- [Required work]: Write out the material exactly, leaving every picture behind.

==== Available data

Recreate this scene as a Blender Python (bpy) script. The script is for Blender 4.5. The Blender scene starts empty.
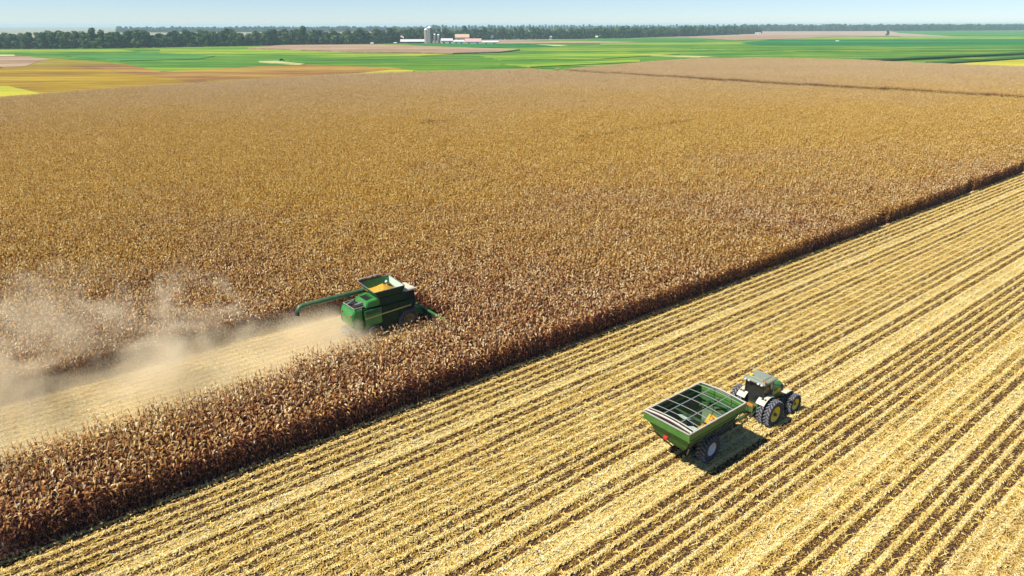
import bpy, bmesh, math, random
import numpy as np
from mathutils import Vector, Matrix
from math import sin, cos, pi, radians as R, atan, sqrt, tan

random.seed(7)
rng = np.random.default_rng(11)
sc = bpy.context.scene
COL = sc.collection

# ------------------------------------------------------------------ camera
CAM_H = 25.0
FPX = 683.0
PITCH = R(21.09)
AZ = R(50.97)          # the crop rows run along +X; the camera looks 51 degrees to their left
cam_d = bpy.data.cameras.new('camera')
cam = bpy.data.objects.new('camera', cam_d)
COL.objects.link(cam)
cam_d.sensor_width = 36.0
cam_d.lens = 36.0 * FPX / 1024.0
cam_d.clip_start = 0.5
cam_d.clip_end = 40000
fw = Vector((cos(AZ) * cos(PITCH), sin(AZ) * cos(PITCH), -sin(PITCH)))
rt = Vector((sin(AZ), -cos(AZ), 0))
up = rt.cross(fw)
ROLL = R(-0.08)
rt2 = rt * cos(ROLL) + up * sin(ROLL)
up2 = rt2.cross(fw)
cam.matrix_world = Matrix(((rt2.x, up2.x, -fw.x, 0), (rt2.y, up2.y, -fw.y, 0), (rt2.z, up2.z, -fw.z, CAM_H), (0, 0, 0, 1)))
sc.camera = cam

def at(px, py, z=0.0):
    """ground point (at height z) under a photo measurement"""
    d = fw * FPX + rt2 * (px - 512) + up2 * (288 - py)
    t = (CAM_H - z) / -d.z
    return Vector((d.x * t, d.y * t, z))

# ------------------------------------------------------------------ light
SKY_TINT = (0.98, 1.08, 1.25, 1)   # the whole sky a little cooler
SUN = Vector((-0.69, 0.22, 1.0)).normalized()
w = bpy.data.worlds.new('World'); sc.world = w; w.use_nodes = True
nt = w.node_tree
for n in list(nt.nodes): nt.nodes.remove(n)
sky = nt.nodes.new('ShaderNodeTexSky'); sky.sky_type = 'NISHITA'; sky.sun_disc = False
sky.sun_elevation = math.asin(SUN.z)
sky.sun_rotation = math.atan2(SUN.x, SUN.y)
sky.altitude = 30; sky.air_density = 0.75; sky.dust_density = 0.0; sky.ozone_density = 3.0
bg = nt.nodes.new('ShaderNodeBackground'); bg.inputs[1].default_value = 0.07
wo = nt.nodes.new('ShaderNodeOutputWorld')
tint = nt.nodes.new('ShaderNodeMix'); tint.data_type = 'RGBA'; tint.blend_type = 'MULTIPLY'; tint.inputs[0].default_value = 1.0
tint.inputs[7].default_value = SKY_TINT
nt.links.new(sky.outputs[0], tint.inputs[6]); nt.links.new(tint.outputs[2], bg.inputs[0]); nt.links.new(bg.outputs[0], wo.inputs[0])
sd = bpy.data.lights.new('sun', 'SUN'); sd.energy = 5.0; sd.angle = R(0.5); sd.color = (1.0, 0.95, 0.86)
so = bpy.data.objects.new('sun', sd); COL.objects.link(so)
so.rotation_euler = (-SUN).to_track_quat('-Z', 'Y').to_euler()
sc.view_settings.view_transform = 'Standard'
sc.view_settings.look = 'None'
sc.view_settings.gamma = 1.0
sc.view_settings.exposure = 0.55
sc.cycles.max_bounces = 6
sc.cycles.diffuse_bounces = 1
sc.cycles.volume_bounces = 3
sc.cycles.transparent_max_bounces = 12
sc.cycles.volume_step_rate = 1.0
sc.cycles.volume_max_steps = 256
sc.cycles.sample_clamp_indirect = 4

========

- [Complete response]:
Recreate this scene as a Blender Python (bpy) script. The script is for Blender 4.5. The Blender scene starts empty.
import bpy, bmesh, math, random
import numpy as np
from mathutils import Vector, Matrix
from math import sin, cos, pi, radians as R, atan, sqrt, tan

random.seed(7)
rng = np.random.default_rng(11)
sc = bpy.context.scene
COL = sc.collection

# ------------------------------------------------------------------ camera
CAM_H = 25.0
FPX = 683.0
PITCH = R(21.09)
AZ = R(50.97)          # the crop rows run along +X; the camera looks 51 degrees to their left
cam_d = bpy.data.cameras.new('camera')
cam = bpy.data.objects.new('camera', cam_d)
COL.objects.link(cam)
cam_d.sensor_width = 36.0
cam_d.lens = 36.0 * FPX / 1024.0
cam_d.clip_start = 0.5
cam_d.clip_end = 40000
fw = Vector((cos(AZ) * cos(PITCH), sin(AZ) * cos(PITCH), -sin(PITCH)))
rt = Vector((sin(AZ), -cos(AZ), 0))
up = rt.cross(fw)
ROLL = R(-0.08)
rt2 = rt * cos(ROLL) + up * sin(ROLL)
up2 = rt2.cross(fw)
cam.matrix_world = Matrix(((rt2.x, up2.x, -fw.x, 0), (rt2.y, up2.y, -fw.y, 0), (rt2.z, up2.z, -fw.z, CAM_H), (0, 0, 0, 1)))
sc.camera = cam

def at(px, py, z=0.0):
    """ground point (at height z) under a photo measurement"""
    d = fw * FPX + rt2 * (px - 512) + up2 * (288 - py)
    t = (CAM_H - z) / -d.z
    return Vector((d.x * t, d.y * t, z))

# ------------------------------------------------------------------ light
SKY_TINT = (0.98, 1.08, 1.25, 1)   # the whole sky a little cooler
SUN = Vector((-0.69, 0.22, 1.0)).normalized()
w = bpy.data.worlds.new('World'); sc.world = w; w.use_nodes = True
nt = w.node_tree
for n in list(nt.nodes): nt.nodes.remove(n)
sky = nt.nodes.new('ShaderNodeTexSky'); sky.sky_type = 'NISHITA'; sky.sun_disc = False
sky.sun_elevation = math.asin(SUN.z)
sky.sun_rotation = math.atan2(SUN.x, SUN.y)
sky.altitude = 30; sky.air_density = 0.75; sky.dust_density = 0.0; sky.ozone_density = 3.0
bg = nt.nodes.new('ShaderNodeBackground'); bg.inputs[1].default_value = 0.07
wo = nt.nodes.new('ShaderNodeOutputWorld')
tint = nt.nodes.new('ShaderNodeMix'); tint.data_type = 'RGBA'; tint.blend_type = 'MULTIPLY'; tint.inputs[0].default_value = 1.0
tint.inputs[7].default_value = SKY_TINT
nt.links.new(sky.outputs[0], tint.inputs[6]); nt.links.new(tint.outputs[2], bg.inputs[0]); nt.links.new(bg.outputs[0], wo.inputs[0])
sd = bpy.data.lights.new('sun', 'SUN'); sd.energy = 5.0; sd.angle = R(0.5); sd.color = (1.0, 0.95, 0.86)
so = bpy.data.objects.new('sun', sd); COL.objects.link(so)
so.rotation_euler = (-SUN).to_track_quat('-Z', 'Y').to_euler()
sc.view_settings.view_transform = 'Standard'
sc.view_settings.look = 'None'
sc.view_settings.gamma = 1.0
sc.view_settings.exposure = 0.55
sc.cycles.max_bounces = 6
sc.cycles.diffuse_bounces = 1
sc.cycles.volume_bounces = 3
sc.cycles.transparent_max_bounces = 12
sc.cycles.volume_step_rate = 1.0
sc.cycles.volume_max_steps = 256
sc.cycles.sample_clamp_indirect = 4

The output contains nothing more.